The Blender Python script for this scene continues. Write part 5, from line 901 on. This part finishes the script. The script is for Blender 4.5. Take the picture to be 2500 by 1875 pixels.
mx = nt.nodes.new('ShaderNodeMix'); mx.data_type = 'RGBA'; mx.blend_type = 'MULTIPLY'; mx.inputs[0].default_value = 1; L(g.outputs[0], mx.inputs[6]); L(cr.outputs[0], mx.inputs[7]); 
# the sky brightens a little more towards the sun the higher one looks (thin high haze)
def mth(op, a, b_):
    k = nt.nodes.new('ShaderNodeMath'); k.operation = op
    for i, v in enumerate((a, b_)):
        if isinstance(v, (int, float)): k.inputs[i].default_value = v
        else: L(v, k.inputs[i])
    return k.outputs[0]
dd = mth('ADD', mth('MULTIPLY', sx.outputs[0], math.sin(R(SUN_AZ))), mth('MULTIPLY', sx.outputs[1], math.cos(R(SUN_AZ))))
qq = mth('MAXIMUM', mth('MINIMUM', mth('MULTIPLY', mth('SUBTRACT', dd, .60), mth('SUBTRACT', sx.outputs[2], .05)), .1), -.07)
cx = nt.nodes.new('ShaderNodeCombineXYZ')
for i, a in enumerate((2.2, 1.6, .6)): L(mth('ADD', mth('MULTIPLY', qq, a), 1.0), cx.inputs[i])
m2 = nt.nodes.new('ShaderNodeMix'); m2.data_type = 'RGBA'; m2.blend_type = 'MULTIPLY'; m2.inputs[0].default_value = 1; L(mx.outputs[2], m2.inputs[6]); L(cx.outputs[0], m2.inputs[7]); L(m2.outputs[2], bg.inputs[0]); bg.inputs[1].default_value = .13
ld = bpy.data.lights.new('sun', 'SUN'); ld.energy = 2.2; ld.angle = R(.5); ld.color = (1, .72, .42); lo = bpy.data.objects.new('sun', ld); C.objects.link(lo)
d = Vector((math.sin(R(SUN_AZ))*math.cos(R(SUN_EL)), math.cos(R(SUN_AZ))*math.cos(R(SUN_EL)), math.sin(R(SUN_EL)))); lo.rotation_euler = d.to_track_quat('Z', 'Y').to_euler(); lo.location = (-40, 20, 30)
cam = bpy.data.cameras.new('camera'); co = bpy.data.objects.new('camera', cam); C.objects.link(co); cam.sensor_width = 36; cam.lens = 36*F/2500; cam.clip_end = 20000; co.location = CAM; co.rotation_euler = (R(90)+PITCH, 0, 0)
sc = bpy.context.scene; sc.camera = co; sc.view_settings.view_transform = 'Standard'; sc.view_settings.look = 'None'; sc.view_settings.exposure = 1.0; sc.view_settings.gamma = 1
....................
Please reproduce every line of the material word for word.

◆ Task result
The Blender Python script for this scene continues. Write part 5, from line 901 on. This part finishes the script. The script is for Blender 4.5. Take the picture to be 2500 by 1875 pixels.
mx = nt.nodes.new('ShaderNodeMix'); mx.data_type = 'RGBA'; mx.blend_type = 'MULTIPLY'; mx.inputs[0].default_value = 1; L(g.outputs[0], mx.inputs[6]); L(cr.outputs[0], mx.inputs[7]); 
# the sky brightens a little more towards the sun the higher one looks (thin high haze)
def mth(op, a, b_):
    k = nt.nodes.new('ShaderNodeMath'); k.operation = op
    for i, v in enumerate((a, b_)):
        if isinstance(v, (int, float)): k.inputs[i].default_value = v
        else: L(v, k.inputs[i])
    return k.outputs[0]
dd = mth('ADD', mth('MULTIPLY', sx.outputs[0], math.sin(R(SUN_AZ))), mth('MULTIPLY', sx.outputs[1], math.cos(R(SUN_AZ))))
qq = mth('MAXIMUM', mth('MINIMUM', mth('MULTIPLY', mth('SUBTRACT', dd, .60), mth('SUBTRACT', sx.outputs[2], .05)), .1), -.07)
cx = nt.nodes.new('ShaderNodeCombineXYZ')
for i, a in enumerate((2.2, 1.6, .6)): L(mth('ADD', mth('MULTIPLY', qq, a), 1.0), cx.inputs[i])
m2 = nt.nodes.new('ShaderNodeMix'); m2.data_type = 'RGBA'; m2.blend_type = 'MULTIPLY'; m2.inputs[0].default_value = 1; L(mx.outputs[2], m2.inputs[6]); L(cx.outputs[0], m2.inputs[7]); L(m2.outputs[2], bg.inputs[0]); bg.inputs[1].default_value = .13
ld = bpy.data.lights.new('sun', 'SUN'); ld.energy = 2.2; ld.angle = R(.5); ld.color = (1, .72, .42); lo = bpy.data.objects.new('sun', ld); C.objects.link(lo)
d = Vector((math.sin(R(SUN_AZ))*math.cos(R(SUN_EL)), math.cos(R(SUN_AZ))*math.cos(R(SUN_EL)), math.sin(R(SUN_EL)))); lo.rotation_euler = d.to_track_quat('Z', 'Y').to_euler(); lo.location = (-40, 20, 30)
cam = bpy.data.cameras.new('camera'); co = bpy.data.objects.new('camera', cam); C.objects.link(co); cam.sensor_width = 36; cam.lens = 36*F/2500; cam.clip_end = 20000; co.location = CAM; co.rotation_euler = (R(90)+PITCH, 0, 0)
sc = bpy.context.scene; sc.camera = co; sc.view_settings.view_transform = 'Standard'; sc.view_settings.look = 'None'; sc.view_settings.exposure = 1.0; sc.view_settings.gamma = 1